Question

not a question
Art of Problem Solving
Methods of Solving Diophantine Equations

1. Discriminant of quadratic equation

Answer 1

If the diophantine equation given is a quadratic equation with 2 variables, the discriminant can be very useful to determine the possible values of the variables.
If the variables are stated to be positive integer, it suggests that the discriminant must be a perfect square (or in rare cases, the square of a rational number).
----------------------------------------------------------------------------
Here’s a problem (\(\color\red{\text {by myself}}\)) to introducing this method :

Problem: Find all pairs of positive integers \(\color\red{\text {(m,n)}}\) such that : \(\color\red{\ { m+n=m^2-3mn+2n^2}}\)


We have to arrange the equation to appear as a quadratic equation in terms of \(\color\red{\text {m}}\) or \(\color\red{\text {n}}\) .i do it for \(\color\red{\text {m}}\) : Upon rearrangement we have\(\color\red{\ {m^2-(3n+1)m+2n^2-n=0 }}\). By taking discriminant, we obtain \( \)\(\color\red{\ { \Delta=n^2+10n+1}}\).
So the discriminant must be a perfect square but we have:

\( (n+1)^2< \Delta=n^2+10n+1<(n+5)^2\)
Hence:

\( n^2+10n+1=(n+2)^2 , (n+3)^2 \ and \ (n+4)^2\)

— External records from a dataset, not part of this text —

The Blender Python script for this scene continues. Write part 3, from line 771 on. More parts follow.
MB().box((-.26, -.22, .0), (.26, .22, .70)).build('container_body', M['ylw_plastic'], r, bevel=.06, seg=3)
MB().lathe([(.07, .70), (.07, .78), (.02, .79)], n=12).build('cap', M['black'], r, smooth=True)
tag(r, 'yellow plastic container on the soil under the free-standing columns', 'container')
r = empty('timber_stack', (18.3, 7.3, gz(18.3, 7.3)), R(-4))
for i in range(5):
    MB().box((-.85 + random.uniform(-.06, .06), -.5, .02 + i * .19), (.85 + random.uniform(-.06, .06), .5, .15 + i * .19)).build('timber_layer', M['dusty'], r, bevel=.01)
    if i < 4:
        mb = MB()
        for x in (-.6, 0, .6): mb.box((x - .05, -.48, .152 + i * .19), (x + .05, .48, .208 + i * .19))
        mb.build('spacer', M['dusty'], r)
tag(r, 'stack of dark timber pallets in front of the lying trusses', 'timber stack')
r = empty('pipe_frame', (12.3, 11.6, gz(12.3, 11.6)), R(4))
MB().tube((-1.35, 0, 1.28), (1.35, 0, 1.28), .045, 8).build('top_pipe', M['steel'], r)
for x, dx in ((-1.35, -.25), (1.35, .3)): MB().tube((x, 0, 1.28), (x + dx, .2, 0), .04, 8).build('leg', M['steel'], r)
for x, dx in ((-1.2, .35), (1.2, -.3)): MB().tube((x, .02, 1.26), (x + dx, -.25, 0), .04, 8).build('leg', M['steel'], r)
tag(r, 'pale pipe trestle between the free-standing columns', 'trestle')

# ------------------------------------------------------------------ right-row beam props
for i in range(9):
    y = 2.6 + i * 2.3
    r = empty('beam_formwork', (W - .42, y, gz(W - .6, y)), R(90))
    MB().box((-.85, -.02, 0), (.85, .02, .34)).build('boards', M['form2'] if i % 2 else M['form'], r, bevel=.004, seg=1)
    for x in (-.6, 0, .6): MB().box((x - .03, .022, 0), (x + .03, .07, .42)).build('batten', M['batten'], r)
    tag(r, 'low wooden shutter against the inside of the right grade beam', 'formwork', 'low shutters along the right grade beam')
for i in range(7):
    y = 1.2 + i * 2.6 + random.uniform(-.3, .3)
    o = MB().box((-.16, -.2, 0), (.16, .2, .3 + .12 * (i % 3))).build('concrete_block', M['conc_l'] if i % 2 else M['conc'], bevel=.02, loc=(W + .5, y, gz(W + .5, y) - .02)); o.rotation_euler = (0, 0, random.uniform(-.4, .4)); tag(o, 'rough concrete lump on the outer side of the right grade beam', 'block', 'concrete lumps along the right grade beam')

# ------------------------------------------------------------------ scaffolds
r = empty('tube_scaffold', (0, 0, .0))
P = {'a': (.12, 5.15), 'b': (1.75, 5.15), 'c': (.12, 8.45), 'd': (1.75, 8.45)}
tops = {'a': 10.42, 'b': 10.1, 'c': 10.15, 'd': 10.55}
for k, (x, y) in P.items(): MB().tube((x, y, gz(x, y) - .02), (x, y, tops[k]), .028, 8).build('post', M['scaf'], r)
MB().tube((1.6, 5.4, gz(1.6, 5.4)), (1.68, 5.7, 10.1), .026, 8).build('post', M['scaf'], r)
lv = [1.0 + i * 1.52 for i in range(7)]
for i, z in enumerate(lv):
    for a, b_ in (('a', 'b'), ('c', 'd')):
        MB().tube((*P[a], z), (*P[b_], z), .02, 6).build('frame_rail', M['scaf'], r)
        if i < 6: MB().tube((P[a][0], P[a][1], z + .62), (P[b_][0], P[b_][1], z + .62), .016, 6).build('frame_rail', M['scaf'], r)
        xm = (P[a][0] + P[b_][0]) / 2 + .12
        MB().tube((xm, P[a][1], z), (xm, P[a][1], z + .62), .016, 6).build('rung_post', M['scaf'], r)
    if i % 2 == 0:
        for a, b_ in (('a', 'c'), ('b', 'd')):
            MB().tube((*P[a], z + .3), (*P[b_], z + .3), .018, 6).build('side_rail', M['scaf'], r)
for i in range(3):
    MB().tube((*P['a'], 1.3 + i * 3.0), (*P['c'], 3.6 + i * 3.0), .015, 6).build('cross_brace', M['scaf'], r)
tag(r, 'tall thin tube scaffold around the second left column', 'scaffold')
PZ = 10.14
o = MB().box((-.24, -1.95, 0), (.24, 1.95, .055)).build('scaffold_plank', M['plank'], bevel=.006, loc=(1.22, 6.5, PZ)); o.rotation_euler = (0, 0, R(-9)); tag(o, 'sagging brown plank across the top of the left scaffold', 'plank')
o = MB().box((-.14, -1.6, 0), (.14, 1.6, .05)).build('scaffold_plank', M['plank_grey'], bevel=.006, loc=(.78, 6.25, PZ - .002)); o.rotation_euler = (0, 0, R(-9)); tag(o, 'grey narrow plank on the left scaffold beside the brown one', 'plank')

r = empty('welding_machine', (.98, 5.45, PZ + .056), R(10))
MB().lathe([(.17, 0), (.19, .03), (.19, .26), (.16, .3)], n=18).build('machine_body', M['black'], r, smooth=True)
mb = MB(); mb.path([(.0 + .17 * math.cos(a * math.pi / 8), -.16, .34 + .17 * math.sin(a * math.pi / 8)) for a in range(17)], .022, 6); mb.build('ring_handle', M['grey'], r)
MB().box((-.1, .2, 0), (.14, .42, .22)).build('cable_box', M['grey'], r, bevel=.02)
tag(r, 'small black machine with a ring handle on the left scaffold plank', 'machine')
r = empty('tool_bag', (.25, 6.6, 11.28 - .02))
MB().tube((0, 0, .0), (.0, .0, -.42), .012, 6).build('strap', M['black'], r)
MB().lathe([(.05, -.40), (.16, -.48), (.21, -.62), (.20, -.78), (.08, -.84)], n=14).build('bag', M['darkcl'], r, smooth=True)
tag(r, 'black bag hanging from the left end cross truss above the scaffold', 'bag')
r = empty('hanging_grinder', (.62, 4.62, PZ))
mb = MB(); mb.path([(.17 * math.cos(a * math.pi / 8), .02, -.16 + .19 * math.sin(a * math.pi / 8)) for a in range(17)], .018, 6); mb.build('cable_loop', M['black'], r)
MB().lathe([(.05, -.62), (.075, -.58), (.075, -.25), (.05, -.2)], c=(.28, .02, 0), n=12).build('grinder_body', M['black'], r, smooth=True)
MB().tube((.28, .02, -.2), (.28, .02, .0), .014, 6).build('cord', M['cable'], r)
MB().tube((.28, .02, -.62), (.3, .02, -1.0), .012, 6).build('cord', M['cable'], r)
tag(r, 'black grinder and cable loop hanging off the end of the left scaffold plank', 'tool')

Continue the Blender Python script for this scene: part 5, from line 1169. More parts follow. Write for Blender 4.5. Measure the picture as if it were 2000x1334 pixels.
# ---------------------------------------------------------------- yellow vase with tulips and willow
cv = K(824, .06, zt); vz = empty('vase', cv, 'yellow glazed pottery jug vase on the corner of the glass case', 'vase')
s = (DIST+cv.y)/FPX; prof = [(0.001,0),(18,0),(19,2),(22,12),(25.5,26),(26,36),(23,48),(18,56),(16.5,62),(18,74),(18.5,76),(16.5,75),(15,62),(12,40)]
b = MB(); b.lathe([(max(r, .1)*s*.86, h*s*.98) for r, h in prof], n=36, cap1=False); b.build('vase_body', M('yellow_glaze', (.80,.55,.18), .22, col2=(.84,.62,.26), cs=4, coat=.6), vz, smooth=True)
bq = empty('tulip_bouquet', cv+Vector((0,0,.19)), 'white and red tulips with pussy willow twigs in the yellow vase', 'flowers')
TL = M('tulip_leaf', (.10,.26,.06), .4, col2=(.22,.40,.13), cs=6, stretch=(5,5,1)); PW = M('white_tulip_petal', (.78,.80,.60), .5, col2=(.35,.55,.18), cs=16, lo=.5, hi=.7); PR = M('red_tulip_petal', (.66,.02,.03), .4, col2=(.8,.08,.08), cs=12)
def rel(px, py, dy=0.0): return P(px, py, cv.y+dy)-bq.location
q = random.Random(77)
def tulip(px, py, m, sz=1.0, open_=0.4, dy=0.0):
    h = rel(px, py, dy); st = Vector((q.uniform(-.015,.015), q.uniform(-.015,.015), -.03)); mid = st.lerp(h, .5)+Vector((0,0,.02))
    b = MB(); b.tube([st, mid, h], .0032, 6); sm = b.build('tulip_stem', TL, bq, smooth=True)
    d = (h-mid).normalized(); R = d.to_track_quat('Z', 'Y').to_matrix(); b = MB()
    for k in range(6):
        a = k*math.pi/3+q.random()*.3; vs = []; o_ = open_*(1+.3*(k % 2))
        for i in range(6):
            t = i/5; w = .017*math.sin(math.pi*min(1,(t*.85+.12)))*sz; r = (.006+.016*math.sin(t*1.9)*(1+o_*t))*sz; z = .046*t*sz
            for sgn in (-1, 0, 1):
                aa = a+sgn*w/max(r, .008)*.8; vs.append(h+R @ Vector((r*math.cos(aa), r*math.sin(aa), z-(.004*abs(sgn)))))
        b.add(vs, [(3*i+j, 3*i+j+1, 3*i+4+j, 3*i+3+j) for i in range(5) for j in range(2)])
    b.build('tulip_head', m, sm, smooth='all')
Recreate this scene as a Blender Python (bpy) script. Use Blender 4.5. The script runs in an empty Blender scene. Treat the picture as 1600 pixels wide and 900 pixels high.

from this we get \(\color\red{\text {n=2}}\) and putting \(\color\red{\text {n=2}}\) in original equation gives \(\color\red{\text {m=1}}\) so the only solution is \(\color\red{\text {(m,n)=(1,2)}}\)
----------------------------------------------------------------------------

Answer 2

@mukushla

Its very nice method

Answer 3

Excellent...

Sorry to say but I am not getting how did you find n from the last equation..??
Can you explain it to me??
@mukushla

Answer 4

Yeah I got it from (n+3)^2..

Answer 5

(n+1)^2=n^2+2n+1<n^2+10n+1<n^2+10n+25=(n+5)^2

so we have 3 options for n^2+10n+1 to be a perfect square
n^2+10n+1=(n+2)^2 --------> n=1/2 not a integer
n^2+10n+1=(n+3)^2 --------> n=2
n^2+10n+1=(n+4)^2 --------> n=15/2 not a integer

Answer 6

must say that : great tutorial ..
\[\Huge{\text{Great}\mathbb{Job!}\textbf{Keep}\mathbb{It}\textbf{Up}}\]

Answer 7

@mathslover
tnx my friend...

Answer 8

No thanks , u were the desrver

Answer 9

I wish I was good at maths like you..I'm so dumb :(

Answer 10

\[\LARGE{Great \space job \space Dude \space ;)}\]

Answer 11

I wish there was a search function on this site :-D gj m8!

Answer 12

Superb!!

Answer 13

great job! i used such things before,but never found it anywhere so clear!

Answer 14

@quarkine
happy to hear that

Answer 15

i hope u give me permition to save this link... thanks

Answer 16

sure...

Answer 17

nice :D